**EXERCISE OBJECTIVE**
Quote the records beneath, complete and exact. Leave out images.

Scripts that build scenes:

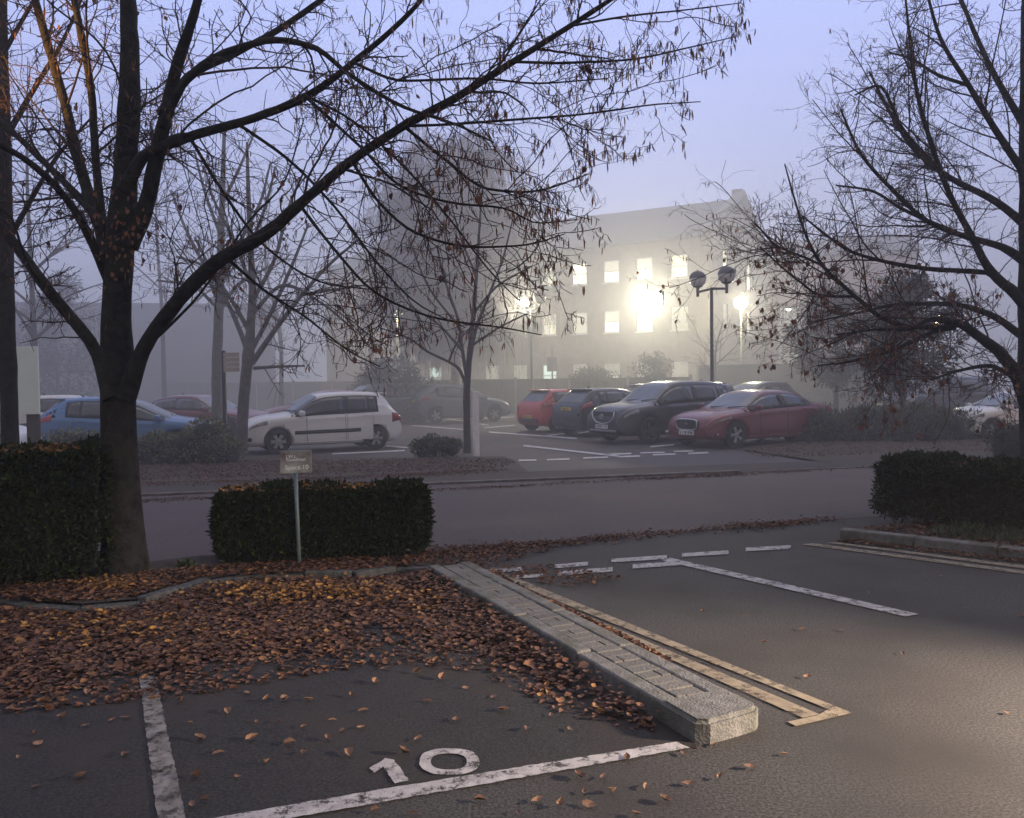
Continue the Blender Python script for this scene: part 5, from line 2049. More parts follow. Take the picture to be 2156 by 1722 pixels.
# ---- tree leaning in at the other frame edge
rr = np.random.default_rng(41)
bd_ = 12.4
b_ = Vector((D(2178, 900, bd_).x, bd_, 0))
tp = px_limb([(2186, 1050, 34), (2182, 960, 30), (2178, 880, 29), (2174, 780, 27), (2172, 640, 25), (2170, 500, 22), (2166, 300, 18), (2165, 100, 14), (2165, -100, 10)], bd_, bd_)
lm = [px_limb(p, bd_, bd_ + q) for p, q in (
    ([(2172, 870, 19), (2140, 790, 14), (2105, 742, 12), (2067, 713, 10.5), (2010, 678, 8.5), (1960, 672, 5), (1915, 693, 4), (1850, 694, 3), (1760, 705, 1.6)], -.9),
    ([(2020, 682, 7), (1971, 690, 5.5), (1915, 688, 5), (1856, 668, 5), (1810, 632, 4.5), (1775, 601, 4), (1732, 559, 3.4), (1701, 505, 2.8), (1676, 430, 2.2), (1652, 345, 1.4)], -1.6),
    ([(2172, 660, 15), (2140, 620, 12), (2098, 584, 10), (2078, 560, 9), (2050, 505, 7.5), (2000, 410, 6), (1960, 300, 5), (1930, 190, 4), (1915, 80, 3), (1905, -20, 2)], -.6),
    ([(2090, 574, 6), (2040, 571, 5.5), (1980, 568, 5), (1901, 558, 4.4), (1840, 545, 3.8), (1789, 528, 3.2), (1740, 495, 2.6), (1690, 455, 1.6)], -1.3),
    ([(2170, 560, 11), (2110, 520, 8), (2040, 500, 6.5), (1960, 470, 5.2), (1880, 400, 4.2), (1810, 320, 3.2), (1770, 230, 2)], -.9),
    ([(2168, 480, 10), (2090, 420, 7.5), (2010, 380, 6), (1930, 320, 4.6), (1870, 230, 3.4), (1830, 150, 2)], .5),
    ([(2167, 380, 9), (2100, 280, 7), (2040, 180, 5.5), (1980, 80, 4), (1950, -20, 2.6)], -.7),
    ([(2166, 280, 8), (2090, 150, 5.5), (2040, 40, 4), (2010, -40, 3)], .6),
    ([(1732, 559, 3), (1690, 540, 2.6), (1640, 520, 2), (1590, 470, 1.4)], -2.0), ([(1800, 624, 3.4), (1730, 622, 2.8), (1680, 590, 2.2), (1600, 520, 1.4)], -2.0),
    ([(2050, 505, 5), (1990, 480, 4.4), (1900, 440, 3.6), (1830, 400, 2.8), (1760, 390, 1.8)], -.2), ([(2168, 720, 9), (2080, 660, 6.5), (2000, 640, 5), (1900, 640, 3.6), (1800, 660, 2.4), (1700, 680, 1.4)], .6),
    ([(2010, 690, 5), (1960, 700, 4), (1900, 730, 3), (1800, 760, 2), (1720, 770, 1.4)], -.8), ([(2130, 790, 6), (2080, 770, 4.5), (2020, 780, 3.2), (1960, 800, 2)], -1.0),
    ([(1980, 360, 4), (1900, 270, 3.4), (1850, 180, 2.6), (1800, 200, 1.6)], -.6), ([(2040, 180, 4), (1980, 160, 3.4), (1910, 120, 2.4), (1870, 110, 1.6)], -.8))]
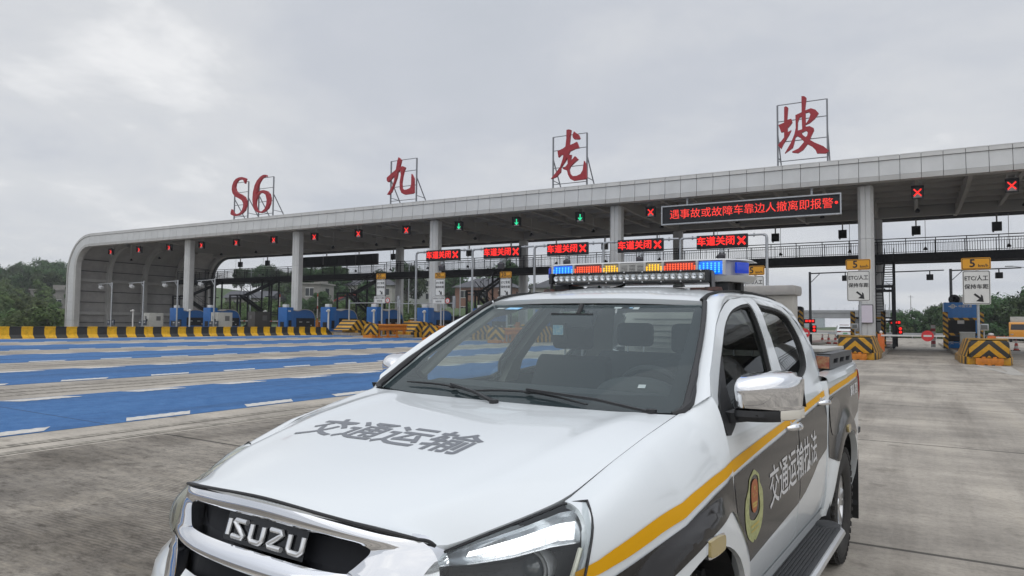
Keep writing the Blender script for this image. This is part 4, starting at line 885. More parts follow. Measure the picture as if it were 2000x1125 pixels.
# ------------------------------------------------------------------ striped materials
YE, BK = (.56, .285, .006), (.018, .018, .017)
def stripes(name, axis, period, duty=.5, absx=0., c1=YE, c2=BK, rough=.5, phase=0., wear=True):
    """stripes across coef . (x, y, z) (+ absx * |x|) in object space"""
    if name in MATS: return MATS[name]
    m = bpy.data.materials.new(name); m.use_nodes = True; t = m.node_tree; b = t.nodes['Principled BSDF']; b.inputs['Roughness'].default_value = rough
    tcn = ND(t, 'ShaderNodeTexCoord'); d = ND(t, 'ShaderNodeVectorMath', operation='DOT_PRODUCT'); d.inputs[1].default_value = axis; t.links.new(tcn.outputs['Object'], d.inputs[0]); f = d.outputs['Value']
    if absx:
        s_ = ND(t, 'ShaderNodeSeparateXYZ'); t.links.new(tcn.outputs['Object'], s_.inputs[0]); f = math_(t, 'ADD', f, math_(t, 'MULTIPLY', math_(t, 'ABSOLUTE', s_.outputs['X']), absx))
    f = math_(t, 'FRACT', math_(t, 'DIVIDE', math_(t, 'ADD', f, 100*period+phase), period)); f = math_(t, 'GREATER_THAN', f, duty)
    n = link_noise(t, tcn.outputs['Object'], 5, 6, .65)
    ca = mix(t, tuple(c*.72 for c in c1), c1, ramp(t, n, [(.35, (0, 0, 0)), (.55, (1, 1, 1))])) if wear else c1
    c = mix(t, ca, c2, f); t.links.new(c, b.inputs['Base Color']); MATS[name] = m; return m
m_bar = stripes('barrier_stripes', (0, 1, 0), 1.118, .5, c1=(.74, .41, .0), phase=.02)
m_side = stripes('diagonal_stripes', (0, 1, 1.0), .62, .52)
m_side2 = stripes('kerb_stripes', (0, 1, .15), .62, .52)
m_chev = stripes('chevron_stripes', (0, 0, 1), .50, .5, absx=.95, phase=-.17)
m_post = stripes('post_stripes', (.8, .8, 1), .36, .5)
m_hbar = stripes('bar_stripes', (1, 0, .8), .55, .5)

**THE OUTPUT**
Continue the Blender Python script for this scene: part 5, from line 2049. More parts follow. Take the picture to be 2156 by 1722 pixels.
# ---- tree leaning in at the other frame edge
rr = np.random.default_rng(41)
bd_ = 12.4
b_ = Vector((D(2178, 900, bd_).x, bd_, 0))
tp = px_limb([(2186, 1050, 34), (2182, 960, 30), (2178, 880, 29), (2174, 780, 27), (2172, 640, 25), (2170, 500, 22), (2166, 300, 18), (2165, 100, 14), (2165, -100, 10)], bd_, bd_)
lm = [px_limb(p, bd_, bd_ + q) for p, q in (
    ([(2172, 870, 19), (2140, 790, 14), (2105, 742, 12), (2067, 713, 10.5), (2010, 678, 8.5), (1960, 672, 5), (1915, 693, 4), (1850, 694, 3), (1760, 705, 1.6)], -.9),
    ([(2020, 682, 7), (1971, 690, 5.5), (1915, 688, 5), (1856, 668, 5), (1810, 632, 4.5), (1775, 601, 4), (1732, 559, 3.4), (1701, 505, 2.8), (1676, 430, 2.2), (1652, 345, 1.4)], -1.6),
    ([(2172, 660, 15), (2140, 620, 12), (2098, 584, 10), (2078, 560, 9), (2050, 505, 7.5), (2000, 410, 6), (1960, 300, 5), (1930, 190, 4), (1915, 80, 3), (1905, -20, 2)], -.6),
    ([(2090, 574, 6), (2040, 571, 5.5), (1980, 568, 5), (1901, 558, 4.4), (1840, 545, 3.8), (1789, 528, 3.2), (1740, 495, 2.6), (1690, 455, 1.6)], -1.3),
    ([(2170, 560, 11), (2110, 520, 8), (2040, 500, 6.5), (1960, 470, 5.2), (1880, 400, 4.2), (1810, 320, 3.2), (1770, 230, 2)], -.9),
    ([(2168, 480, 10), (2090, 420, 7.5), (2010, 380, 6), (1930, 320, 4.6), (1870, 230, 3.4), (1830, 150, 2)], .5),
    ([(2167, 380, 9), (2100, 280, 7), (2040, 180, 5.5), (1980, 80, 4), (1950, -20, 2.6)], -.7),
    ([(2166, 280, 8), (2090, 150, 5.5), (2040, 40, 4), (2010, -40, 3)], .6),
    ([(1732, 559, 3), (1690, 540, 2.6), (1640, 520, 2), (1590, 470, 1.4)], -2.0), ([(1800, 624, 3.4), (1730, 622, 2.8), (1680, 590, 2.2), (1600, 520, 1.4)], -2.0),
    ([(2050, 505, 5), (1990, 480, 4.4), (1900, 440, 3.6), (1830, 400, 2.8), (1760, 390, 1.8)], -.2), ([(2168, 720, 9), (2080, 660, 6.5), (2000, 640, 5), (1900, 640, 3.6), (1800, 660, 2.4), (1700, 680, 1.4)], .6),
    ([(2010, 690, 5), (1960, 700, 4), (1900, 730, 3), (1800, 760, 2), (1720, 770, 1.4)], -.8), ([(2130, 790, 6), (2080, 770, 4.5), (2020, 780, 3.2), (1960, 800, 2)], -1.0),
    ([(1980, 360, 4), (1900, 270, 3.4), (1850, 180, 2.6), (1800, 200, 1.6)], -.6), ([(2040, 180, 4), (1980, 160, 3.4), (1910, 120, 2.4), (1870, 110, 1.6)], -.8))]
Keep writing the Blender script for this image. This is part 4, starting at line 885. More parts follow. Measure the picture as if it were 2000x1125 pixels.
# ------------------------------------------------------------------ striped materials
YE, BK = (.56, .285, .006), (.018, .018, .017)
def stripes(name, axis, period, duty=.5, absx=0., c1=YE, c2=BK, rough=.5, phase=0., wear=True):
    """stripes across coef . (x, y, z) (+ absx * |x|) in object space"""
    if name in MATS: return MATS[name]
    m = bpy.data.materials.new(name); m.use_nodes = True; t = m.node_tree; b = t.nodes['Principled BSDF']; b.inputs['Roughness'].default_value = rough
    tcn = ND(t, 'ShaderNodeTexCoord'); d = ND(t, 'ShaderNodeVectorMath', operation='DOT_PRODUCT'); d.inputs[1].default_value = axis; t.links.new(tcn.outputs['Object'], d.inputs[0]); f = d.outputs['Value']
    if absx:
        s_ = ND(t, 'ShaderNodeSeparateXYZ'); t.links.new(tcn.outputs['Object'], s_.inputs[0]); f = math_(t, 'ADD', f, math_(t, 'MULTIPLY', math_(t, 'ABSOLUTE', s_.outputs['X']), absx))
    f = math_(t, 'FRACT', math_(t, 'DIVIDE', math_(t, 'ADD', f, 100*period+phase), period)); f = math_(t, 'GREATER_THAN', f, duty)
    n = link_noise(t, tcn.outputs['Object'], 5, 6, .65)
    ca = mix(t, tuple(c*.72 for c in c1), c1, ramp(t, n, [(.35, (0, 0, 0)), (.55, (1, 1, 1))])) if wear else c1
    c = mix(t, ca, c2, f); t.links.new(c, b.inputs['Base Color']); MATS[name] = m; return m
m_bar = stripes('barrier_stripes', (0, 1, 0), 1.118, .5, c1=(.74, .41, .0), phase=.02)
m_side = stripes('diagonal_stripes', (0, 1, 1.0), .62, .52)
m_side2 = stripes('kerb_stripes', (0, 1, .15), .62, .52)
m_chev = stripes('chevron_stripes', (0, 0, 1), .50, .5, absx=.95, phase=-.17)
m_post = stripes('post_stripes', (.8, .8, 1), .36, .5)
m_hbar = stripes('bar_stripes', (1, 0, .8), .55, .5)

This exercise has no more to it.